TASK INSTRUCTIONS:
Please quote exactly the opening lines of the data, from the first line to the one where "D7 = (-.02448, -.9997); o7 = (D7[1], -D7[0])" appears.

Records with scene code
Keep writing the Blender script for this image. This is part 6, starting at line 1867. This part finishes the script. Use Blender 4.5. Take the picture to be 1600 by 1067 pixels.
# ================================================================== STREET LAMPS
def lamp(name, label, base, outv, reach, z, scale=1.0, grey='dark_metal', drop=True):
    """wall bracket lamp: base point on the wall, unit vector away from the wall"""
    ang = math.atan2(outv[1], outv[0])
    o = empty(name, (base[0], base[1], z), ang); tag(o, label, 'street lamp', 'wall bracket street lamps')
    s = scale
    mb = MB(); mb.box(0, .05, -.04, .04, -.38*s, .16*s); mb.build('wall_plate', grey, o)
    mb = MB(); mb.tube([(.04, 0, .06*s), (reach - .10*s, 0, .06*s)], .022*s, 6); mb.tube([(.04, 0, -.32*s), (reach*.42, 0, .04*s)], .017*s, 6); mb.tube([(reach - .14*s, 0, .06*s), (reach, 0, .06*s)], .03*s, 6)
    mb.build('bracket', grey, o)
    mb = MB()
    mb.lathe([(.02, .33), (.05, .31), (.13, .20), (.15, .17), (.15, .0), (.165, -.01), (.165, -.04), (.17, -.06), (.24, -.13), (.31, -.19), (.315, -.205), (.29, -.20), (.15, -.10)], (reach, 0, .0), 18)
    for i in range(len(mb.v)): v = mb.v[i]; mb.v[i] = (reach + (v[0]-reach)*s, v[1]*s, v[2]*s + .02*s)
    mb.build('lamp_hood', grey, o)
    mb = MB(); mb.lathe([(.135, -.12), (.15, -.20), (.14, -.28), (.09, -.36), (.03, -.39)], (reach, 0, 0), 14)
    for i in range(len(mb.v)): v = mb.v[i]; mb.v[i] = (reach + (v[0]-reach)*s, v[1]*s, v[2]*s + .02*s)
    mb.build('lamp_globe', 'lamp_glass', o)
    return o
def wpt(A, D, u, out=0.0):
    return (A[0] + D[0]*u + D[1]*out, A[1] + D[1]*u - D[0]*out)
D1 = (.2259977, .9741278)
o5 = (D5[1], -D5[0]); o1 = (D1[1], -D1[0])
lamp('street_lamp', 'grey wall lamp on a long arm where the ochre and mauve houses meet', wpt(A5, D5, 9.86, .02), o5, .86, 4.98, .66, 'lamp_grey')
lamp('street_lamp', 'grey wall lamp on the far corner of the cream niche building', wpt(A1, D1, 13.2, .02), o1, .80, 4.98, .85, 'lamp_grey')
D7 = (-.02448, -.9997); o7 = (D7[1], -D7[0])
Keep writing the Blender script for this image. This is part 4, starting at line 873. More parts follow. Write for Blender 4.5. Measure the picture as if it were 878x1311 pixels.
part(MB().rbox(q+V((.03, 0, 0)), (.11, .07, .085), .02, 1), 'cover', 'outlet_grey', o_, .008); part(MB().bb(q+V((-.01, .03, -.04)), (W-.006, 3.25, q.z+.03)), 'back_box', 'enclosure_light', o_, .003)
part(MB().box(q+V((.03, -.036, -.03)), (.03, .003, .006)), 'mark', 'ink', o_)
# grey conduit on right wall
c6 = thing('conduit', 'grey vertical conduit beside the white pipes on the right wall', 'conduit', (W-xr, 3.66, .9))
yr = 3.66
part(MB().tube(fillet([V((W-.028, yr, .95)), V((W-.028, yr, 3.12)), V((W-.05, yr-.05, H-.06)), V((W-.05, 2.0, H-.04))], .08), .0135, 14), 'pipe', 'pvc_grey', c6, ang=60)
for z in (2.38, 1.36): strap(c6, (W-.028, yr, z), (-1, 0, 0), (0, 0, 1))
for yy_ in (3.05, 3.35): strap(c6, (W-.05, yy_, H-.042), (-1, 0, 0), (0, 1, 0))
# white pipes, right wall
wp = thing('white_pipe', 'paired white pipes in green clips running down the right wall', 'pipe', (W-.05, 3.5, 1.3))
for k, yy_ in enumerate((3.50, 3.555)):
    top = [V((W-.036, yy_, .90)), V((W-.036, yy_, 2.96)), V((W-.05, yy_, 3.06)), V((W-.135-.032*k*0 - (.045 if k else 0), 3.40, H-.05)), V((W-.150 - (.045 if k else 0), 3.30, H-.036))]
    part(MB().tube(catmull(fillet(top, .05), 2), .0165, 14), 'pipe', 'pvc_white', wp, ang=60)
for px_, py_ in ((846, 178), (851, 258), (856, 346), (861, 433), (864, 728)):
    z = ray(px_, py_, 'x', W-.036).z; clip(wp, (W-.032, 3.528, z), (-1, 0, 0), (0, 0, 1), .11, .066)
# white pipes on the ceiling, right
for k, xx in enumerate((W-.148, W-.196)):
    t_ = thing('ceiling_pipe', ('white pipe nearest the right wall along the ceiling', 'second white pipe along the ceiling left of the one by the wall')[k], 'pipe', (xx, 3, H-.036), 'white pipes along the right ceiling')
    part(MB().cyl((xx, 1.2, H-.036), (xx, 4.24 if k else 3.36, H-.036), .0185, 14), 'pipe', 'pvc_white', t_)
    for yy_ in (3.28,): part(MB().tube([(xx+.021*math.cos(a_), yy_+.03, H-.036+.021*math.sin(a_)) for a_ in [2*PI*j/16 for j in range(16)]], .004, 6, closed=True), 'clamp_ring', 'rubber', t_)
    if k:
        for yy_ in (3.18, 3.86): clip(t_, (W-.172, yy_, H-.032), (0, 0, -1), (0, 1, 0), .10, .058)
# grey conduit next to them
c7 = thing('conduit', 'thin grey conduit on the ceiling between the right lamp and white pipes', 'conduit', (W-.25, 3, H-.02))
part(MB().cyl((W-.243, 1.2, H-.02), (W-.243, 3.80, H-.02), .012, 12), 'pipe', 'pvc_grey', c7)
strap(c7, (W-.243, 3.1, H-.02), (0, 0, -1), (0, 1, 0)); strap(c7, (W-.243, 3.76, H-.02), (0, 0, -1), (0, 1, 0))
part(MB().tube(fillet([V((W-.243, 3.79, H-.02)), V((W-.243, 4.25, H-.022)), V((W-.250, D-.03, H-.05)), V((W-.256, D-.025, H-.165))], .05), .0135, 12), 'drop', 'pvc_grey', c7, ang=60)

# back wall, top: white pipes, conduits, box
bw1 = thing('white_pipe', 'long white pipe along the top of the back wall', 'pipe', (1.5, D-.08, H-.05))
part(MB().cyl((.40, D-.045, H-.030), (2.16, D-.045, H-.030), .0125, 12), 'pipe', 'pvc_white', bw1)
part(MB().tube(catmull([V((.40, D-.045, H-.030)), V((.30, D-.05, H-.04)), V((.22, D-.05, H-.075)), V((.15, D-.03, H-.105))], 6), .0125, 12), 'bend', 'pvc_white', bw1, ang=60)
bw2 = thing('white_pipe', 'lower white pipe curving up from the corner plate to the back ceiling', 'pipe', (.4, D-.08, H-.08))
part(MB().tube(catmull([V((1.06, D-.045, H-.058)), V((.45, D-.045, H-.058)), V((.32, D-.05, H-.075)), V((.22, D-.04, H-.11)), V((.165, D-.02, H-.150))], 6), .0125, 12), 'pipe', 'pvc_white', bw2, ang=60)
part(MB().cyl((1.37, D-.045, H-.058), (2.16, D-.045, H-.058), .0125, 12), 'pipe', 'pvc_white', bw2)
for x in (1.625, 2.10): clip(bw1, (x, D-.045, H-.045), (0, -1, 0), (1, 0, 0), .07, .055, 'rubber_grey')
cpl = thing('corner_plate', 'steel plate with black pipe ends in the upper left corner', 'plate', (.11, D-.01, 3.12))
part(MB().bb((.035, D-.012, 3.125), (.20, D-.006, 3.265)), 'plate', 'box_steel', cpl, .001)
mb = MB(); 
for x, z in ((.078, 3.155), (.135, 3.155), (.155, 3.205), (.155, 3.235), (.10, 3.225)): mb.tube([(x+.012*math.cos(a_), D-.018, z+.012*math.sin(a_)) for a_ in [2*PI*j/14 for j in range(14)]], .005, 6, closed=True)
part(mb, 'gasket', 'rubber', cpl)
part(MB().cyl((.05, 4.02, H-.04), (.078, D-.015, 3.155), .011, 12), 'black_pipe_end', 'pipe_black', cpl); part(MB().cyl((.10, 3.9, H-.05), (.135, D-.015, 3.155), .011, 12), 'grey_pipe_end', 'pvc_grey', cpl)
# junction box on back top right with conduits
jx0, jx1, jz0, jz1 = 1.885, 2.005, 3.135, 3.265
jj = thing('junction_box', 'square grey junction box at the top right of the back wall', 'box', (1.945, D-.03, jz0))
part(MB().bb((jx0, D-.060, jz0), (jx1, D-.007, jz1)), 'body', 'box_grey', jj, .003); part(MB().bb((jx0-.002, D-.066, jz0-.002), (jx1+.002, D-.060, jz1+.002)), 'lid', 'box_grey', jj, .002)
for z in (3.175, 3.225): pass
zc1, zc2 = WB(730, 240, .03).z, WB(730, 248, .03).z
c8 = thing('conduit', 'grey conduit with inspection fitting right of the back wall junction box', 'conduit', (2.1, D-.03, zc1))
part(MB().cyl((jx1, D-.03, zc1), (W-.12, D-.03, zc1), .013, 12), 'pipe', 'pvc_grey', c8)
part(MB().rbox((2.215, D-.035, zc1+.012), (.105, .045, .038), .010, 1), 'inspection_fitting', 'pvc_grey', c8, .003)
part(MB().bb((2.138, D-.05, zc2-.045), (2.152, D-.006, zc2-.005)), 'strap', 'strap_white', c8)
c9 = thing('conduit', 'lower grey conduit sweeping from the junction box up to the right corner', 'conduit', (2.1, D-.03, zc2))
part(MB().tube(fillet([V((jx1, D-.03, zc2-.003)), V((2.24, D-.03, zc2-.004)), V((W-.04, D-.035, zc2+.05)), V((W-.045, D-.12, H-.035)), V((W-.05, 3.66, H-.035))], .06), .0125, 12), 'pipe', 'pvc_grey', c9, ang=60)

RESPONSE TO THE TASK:
Keep writing the Blender script for this image. This is part 6, starting at line 1867. This part finishes the script. Use Blender 4.5. Take the picture to be 1600 by 1067 pixels.
# ================================================================== STREET LAMPS
def lamp(name, label, base, outv, reach, z, scale=1.0, grey='dark_metal', drop=True):
    """wall bracket lamp: base point on the wall, unit vector away from the wall"""
    ang = math.atan2(outv[1], outv[0])
    o = empty(name, (base[0], base[1], z), ang); tag(o, label, 'street lamp', 'wall bracket street lamps')
    s = scale
    mb = MB(); mb.box(0, .05, -.04, .04, -.38*s, .16*s); mb.build('wall_plate', grey, o)
    mb = MB(); mb.tube([(.04, 0, .06*s), (reach - .10*s, 0, .06*s)], .022*s, 6); mb.tube([(.04, 0, -.32*s), (reach*.42, 0, .04*s)], .017*s, 6); mb.tube([(reach - .14*s, 0, .06*s), (reach, 0, .06*s)], .03*s, 6)
    mb.build('bracket', grey, o)
    mb = MB()
    mb.lathe([(.02, .33), (.05, .31), (.13, .20), (.15, .17), (.15, .0), (.165, -.01), (.165, -.04), (.17, -.06), (.24, -.13), (.31, -.19), (.315, -.205), (.29, -.20), (.15, -.10)], (reach, 0, .0), 18)
    for i in range(len(mb.v)): v = mb.v[i]; mb.v[i] = (reach + (v[0]-reach)*s, v[1]*s, v[2]*s + .02*s)
    mb.build('lamp_hood', grey, o)
    mb = MB(); mb.lathe([(.135, -.12), (.15, -.20), (.14, -.28), (.09, -.36), (.03, -.39)], (reach, 0, 0), 14)
    for i in range(len(mb.v)): v = mb.v[i]; mb.v[i] = (reach + (v[0]-reach)*s, v[1]*s, v[2]*s + .02*s)
    mb.build('lamp_globe', 'lamp_glass', o)
    return o
def wpt(A, D, u, out=0.0):
    return (A[0] + D[0]*u + D[1]*out, A[1] + D[1]*u - D[0]*out)
D1 = (.2259977, .9741278)
o5 = (D5[1], -D5[0]); o1 = (D1[1], -D1[0])
lamp('street_lamp', 'grey wall lamp on a long arm where the ochre and mauve houses meet', wpt(A5, D5, 9.86, .02), o5, .86, 4.98, .66, 'lamp_grey')
lamp('street_lamp', 'grey wall lamp on the far corner of the cream niche building', wpt(A1, D1, 13.2, .02), o1, .80, 4.98, .85, 'lamp_grey')
D7 = (-.02448, -.9997); o7 = (D7[1], -D7[0])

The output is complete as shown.